Suiting our societies to the new century

Now let me sum up and conclude.

Our forebears—the Meiji-era modernizers of Japan and the Filipino revolutionaries who proclaimed colonial Asia’s first free republic in 1898—created our respective nations with an enlightened vision for the 20th century. Today, it is both your duty and mine to chart the restructuring of our national societies—to suit them to the imperatives of the 21st century.

In the Philippines today, we are engaged in a steady process of political, economic, social and cultural reform, whose depth and scope can be equated with the epochal transformations of the Meiji Restoration.

In this country, the reforms being made to reinvigorate the economy and increase the accountability of public officials should result in a Japan that is more vibrant, more confident, more outward-looking and more open.

Over the long span of Asian history, Japan has been—for most East Asians—the nearest foreign country. China and India have been strong and familiar influences for centuries. But, in my opinion, Japan’s cultural imprint on the region has so far been marginal.
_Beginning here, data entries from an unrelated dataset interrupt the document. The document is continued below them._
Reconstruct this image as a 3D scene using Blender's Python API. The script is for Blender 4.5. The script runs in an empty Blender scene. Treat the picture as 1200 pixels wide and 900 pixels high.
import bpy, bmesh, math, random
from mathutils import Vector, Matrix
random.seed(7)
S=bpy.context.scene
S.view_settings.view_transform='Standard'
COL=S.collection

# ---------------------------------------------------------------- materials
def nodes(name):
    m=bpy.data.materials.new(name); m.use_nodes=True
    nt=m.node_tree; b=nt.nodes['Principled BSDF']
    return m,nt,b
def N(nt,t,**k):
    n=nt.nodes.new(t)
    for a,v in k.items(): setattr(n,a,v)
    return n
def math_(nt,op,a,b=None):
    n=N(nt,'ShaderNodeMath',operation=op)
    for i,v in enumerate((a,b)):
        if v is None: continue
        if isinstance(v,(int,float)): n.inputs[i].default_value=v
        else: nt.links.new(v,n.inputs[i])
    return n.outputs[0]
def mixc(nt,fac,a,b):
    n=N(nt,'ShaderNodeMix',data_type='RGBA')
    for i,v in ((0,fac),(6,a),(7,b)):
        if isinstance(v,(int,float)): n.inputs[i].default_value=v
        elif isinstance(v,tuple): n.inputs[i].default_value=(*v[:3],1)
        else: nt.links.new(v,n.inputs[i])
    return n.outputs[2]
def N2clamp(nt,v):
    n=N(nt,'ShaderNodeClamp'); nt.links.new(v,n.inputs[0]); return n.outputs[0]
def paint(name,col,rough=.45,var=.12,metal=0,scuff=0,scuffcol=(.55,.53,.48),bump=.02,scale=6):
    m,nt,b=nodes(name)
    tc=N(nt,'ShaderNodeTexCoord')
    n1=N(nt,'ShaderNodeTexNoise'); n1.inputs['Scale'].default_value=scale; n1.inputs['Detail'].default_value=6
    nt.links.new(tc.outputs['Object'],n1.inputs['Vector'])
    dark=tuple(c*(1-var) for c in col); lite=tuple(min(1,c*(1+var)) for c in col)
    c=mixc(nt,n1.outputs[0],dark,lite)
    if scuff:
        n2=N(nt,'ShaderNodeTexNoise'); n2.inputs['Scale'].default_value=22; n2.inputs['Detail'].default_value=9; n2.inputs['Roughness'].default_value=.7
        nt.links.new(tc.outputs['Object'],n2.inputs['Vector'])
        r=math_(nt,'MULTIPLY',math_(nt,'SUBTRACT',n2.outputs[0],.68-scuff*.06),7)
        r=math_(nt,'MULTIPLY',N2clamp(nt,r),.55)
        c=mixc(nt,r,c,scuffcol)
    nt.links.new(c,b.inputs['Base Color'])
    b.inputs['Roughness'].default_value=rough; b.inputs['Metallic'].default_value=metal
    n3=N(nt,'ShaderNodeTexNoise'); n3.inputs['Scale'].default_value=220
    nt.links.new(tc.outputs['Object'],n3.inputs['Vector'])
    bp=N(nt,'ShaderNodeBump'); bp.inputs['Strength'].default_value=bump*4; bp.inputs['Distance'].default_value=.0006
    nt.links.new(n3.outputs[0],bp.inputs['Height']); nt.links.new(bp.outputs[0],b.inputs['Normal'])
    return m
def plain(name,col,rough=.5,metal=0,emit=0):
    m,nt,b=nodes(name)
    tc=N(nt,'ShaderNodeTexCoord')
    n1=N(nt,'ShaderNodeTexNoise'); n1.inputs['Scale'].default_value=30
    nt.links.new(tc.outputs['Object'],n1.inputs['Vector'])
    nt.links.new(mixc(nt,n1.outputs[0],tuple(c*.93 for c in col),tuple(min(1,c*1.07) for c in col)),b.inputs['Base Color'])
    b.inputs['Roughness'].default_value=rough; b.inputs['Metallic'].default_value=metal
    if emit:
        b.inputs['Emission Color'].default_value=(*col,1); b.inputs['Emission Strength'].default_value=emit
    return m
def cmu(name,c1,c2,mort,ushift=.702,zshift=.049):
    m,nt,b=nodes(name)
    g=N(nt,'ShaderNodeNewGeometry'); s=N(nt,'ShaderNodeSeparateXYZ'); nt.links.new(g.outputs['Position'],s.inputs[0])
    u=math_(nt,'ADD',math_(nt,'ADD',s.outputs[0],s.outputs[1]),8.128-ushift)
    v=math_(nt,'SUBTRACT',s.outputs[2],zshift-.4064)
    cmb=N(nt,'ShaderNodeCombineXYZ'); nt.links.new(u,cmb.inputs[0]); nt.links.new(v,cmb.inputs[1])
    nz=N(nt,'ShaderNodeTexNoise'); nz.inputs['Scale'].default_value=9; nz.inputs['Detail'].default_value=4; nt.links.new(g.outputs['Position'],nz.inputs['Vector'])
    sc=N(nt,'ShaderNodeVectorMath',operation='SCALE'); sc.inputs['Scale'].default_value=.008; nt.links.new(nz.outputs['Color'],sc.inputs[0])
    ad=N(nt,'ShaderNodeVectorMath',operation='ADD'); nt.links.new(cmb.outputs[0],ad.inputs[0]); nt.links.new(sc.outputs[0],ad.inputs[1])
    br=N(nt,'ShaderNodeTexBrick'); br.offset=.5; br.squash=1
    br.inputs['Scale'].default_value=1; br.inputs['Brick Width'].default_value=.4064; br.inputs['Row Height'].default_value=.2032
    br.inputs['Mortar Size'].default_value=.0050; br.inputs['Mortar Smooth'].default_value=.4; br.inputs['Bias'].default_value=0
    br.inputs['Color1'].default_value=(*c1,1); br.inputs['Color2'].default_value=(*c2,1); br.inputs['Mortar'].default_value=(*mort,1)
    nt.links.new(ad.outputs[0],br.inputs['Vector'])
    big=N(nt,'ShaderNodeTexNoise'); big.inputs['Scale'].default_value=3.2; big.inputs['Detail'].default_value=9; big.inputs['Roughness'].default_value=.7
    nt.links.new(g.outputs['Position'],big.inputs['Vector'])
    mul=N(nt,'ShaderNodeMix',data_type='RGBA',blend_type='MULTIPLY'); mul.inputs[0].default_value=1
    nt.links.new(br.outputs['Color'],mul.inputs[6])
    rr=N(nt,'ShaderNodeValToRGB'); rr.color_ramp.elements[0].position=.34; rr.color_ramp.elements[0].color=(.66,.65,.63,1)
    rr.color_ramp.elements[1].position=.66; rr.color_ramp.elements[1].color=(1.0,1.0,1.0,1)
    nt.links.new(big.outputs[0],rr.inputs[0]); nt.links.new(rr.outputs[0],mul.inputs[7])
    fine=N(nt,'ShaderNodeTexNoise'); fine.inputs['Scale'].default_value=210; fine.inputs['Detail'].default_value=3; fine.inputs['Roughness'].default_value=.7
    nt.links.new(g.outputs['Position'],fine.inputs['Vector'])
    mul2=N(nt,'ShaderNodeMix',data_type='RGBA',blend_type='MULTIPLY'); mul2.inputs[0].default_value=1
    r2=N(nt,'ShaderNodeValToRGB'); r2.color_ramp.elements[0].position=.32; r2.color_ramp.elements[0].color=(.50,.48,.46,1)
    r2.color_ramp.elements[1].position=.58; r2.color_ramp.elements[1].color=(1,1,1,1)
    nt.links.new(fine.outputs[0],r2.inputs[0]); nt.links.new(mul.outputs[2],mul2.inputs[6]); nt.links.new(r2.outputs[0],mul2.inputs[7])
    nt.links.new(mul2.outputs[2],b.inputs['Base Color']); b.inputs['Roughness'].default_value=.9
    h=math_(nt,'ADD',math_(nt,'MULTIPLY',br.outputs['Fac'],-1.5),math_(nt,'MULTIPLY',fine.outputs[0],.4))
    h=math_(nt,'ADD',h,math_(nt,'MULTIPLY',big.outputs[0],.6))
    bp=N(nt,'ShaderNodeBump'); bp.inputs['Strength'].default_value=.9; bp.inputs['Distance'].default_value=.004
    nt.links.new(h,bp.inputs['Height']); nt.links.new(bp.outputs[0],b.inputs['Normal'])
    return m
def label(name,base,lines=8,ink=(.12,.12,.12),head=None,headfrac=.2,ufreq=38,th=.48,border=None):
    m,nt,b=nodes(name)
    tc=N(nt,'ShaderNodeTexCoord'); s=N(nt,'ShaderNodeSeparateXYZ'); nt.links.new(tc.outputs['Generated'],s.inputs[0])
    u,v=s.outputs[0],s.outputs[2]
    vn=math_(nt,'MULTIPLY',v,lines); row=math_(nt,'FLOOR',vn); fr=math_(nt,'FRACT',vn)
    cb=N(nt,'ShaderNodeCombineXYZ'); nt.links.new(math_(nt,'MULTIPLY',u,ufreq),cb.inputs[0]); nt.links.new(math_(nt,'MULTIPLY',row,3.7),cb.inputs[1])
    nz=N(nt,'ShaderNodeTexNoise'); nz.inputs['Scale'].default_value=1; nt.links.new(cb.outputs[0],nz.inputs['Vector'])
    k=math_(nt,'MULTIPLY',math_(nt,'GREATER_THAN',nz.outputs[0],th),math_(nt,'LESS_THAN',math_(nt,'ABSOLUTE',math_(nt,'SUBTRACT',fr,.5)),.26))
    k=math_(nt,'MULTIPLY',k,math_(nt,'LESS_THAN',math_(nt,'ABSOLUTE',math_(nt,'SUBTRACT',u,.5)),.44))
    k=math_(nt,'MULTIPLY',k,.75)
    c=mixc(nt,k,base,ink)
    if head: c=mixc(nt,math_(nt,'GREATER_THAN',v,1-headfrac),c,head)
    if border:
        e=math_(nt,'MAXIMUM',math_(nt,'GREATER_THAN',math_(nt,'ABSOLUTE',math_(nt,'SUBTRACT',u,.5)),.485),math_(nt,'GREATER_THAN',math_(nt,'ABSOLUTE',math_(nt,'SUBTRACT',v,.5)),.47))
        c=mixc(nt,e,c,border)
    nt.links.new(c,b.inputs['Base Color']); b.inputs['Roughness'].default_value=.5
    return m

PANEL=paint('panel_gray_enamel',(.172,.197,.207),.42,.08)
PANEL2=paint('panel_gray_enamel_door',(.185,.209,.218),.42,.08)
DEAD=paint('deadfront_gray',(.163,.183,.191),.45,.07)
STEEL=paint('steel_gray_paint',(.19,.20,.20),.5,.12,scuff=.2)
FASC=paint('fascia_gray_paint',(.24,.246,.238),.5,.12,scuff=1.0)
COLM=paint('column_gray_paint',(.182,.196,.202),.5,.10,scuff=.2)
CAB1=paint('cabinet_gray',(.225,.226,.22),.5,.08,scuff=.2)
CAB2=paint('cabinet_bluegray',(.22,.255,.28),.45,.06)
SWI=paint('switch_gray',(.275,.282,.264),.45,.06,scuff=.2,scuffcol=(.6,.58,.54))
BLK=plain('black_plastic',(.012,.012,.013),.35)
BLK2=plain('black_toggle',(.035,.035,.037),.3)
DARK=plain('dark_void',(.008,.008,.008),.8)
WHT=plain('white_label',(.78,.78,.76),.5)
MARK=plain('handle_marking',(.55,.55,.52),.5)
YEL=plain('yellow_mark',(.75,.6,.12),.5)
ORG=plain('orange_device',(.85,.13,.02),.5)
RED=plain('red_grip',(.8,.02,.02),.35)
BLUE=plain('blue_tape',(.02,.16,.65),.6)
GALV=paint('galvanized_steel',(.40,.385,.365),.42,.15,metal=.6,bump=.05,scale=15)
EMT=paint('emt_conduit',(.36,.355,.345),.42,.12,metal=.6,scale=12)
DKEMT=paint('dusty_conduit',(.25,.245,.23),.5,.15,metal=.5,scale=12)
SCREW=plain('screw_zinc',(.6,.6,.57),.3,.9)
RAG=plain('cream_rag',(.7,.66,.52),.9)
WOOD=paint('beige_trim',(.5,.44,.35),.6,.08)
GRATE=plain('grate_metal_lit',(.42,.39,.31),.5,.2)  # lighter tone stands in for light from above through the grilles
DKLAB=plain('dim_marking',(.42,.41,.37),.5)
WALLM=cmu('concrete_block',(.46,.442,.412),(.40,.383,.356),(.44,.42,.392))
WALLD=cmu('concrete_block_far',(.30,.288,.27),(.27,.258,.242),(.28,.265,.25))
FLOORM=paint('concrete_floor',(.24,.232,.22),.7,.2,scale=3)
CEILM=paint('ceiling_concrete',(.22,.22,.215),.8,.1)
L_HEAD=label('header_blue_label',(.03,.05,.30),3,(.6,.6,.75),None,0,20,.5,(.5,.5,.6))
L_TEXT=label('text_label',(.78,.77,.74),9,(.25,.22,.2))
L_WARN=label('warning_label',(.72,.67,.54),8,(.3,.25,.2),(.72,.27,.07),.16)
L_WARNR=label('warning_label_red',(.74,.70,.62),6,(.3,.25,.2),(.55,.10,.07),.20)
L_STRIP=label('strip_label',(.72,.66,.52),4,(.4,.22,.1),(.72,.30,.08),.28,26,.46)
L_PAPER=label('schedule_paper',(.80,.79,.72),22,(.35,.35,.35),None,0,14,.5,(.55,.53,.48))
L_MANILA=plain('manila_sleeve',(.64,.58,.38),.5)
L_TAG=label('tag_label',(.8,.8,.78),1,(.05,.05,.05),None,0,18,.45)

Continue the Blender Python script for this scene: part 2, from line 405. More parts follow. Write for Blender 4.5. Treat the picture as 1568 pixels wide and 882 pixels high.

Japan now, more than ever before, has the historic chance to help shape the future of our Asia-Pacific region.

It would be misleading to believe that East Asia has rid itself completely of the historical animosities and bitter memories of the Pacific War. But I myself think that what is needed is not so much a formal apology from Japan as an open and frank examination of our shared history, and to carry on from there toward the building of a truly East Asian community.

And I see good portents in the increasing interaction between East Asia and individual young Japanese—students like you touring the region on vacation; or young executives on Asian assignments—who collectively make up the appealing new face of Japan.

I also regard as a positive sign the increasing openness of Japanese internal politics and of Japanese ways of trying to deal with problems at home. It gives us glimpses of a more caring—and by that token a more open—Japan. With this new, less aloof Japan we can identify more easily.

Building bridges of interdependence

In the new century dawning on us, the Asia-Pacific region’s continuing capacity to prosper will depend on its ability to sustain economic cooperation, mutual trust and—most important—regional peace.

The 21st century will require steadfastness and determination from the next generation who will lead us.

And, obviously in this country, a fair proportion of those emerging Asia-Pacific leaders will come from Waseda University.

The period ahead must be one of transpacific interdependence—or every nation in the region may fall short of what it can become, or what we, on both sides of the Pacific can all become.

You of the younger generation must begin building bridges of interdependence with all those peoples who share this great ocean with us.

Only by linking the two shores of the Pacific into a realm of peace, freedom and progress can we create for ourselves and for those who will come after us an enduring true Asia-Pacific community.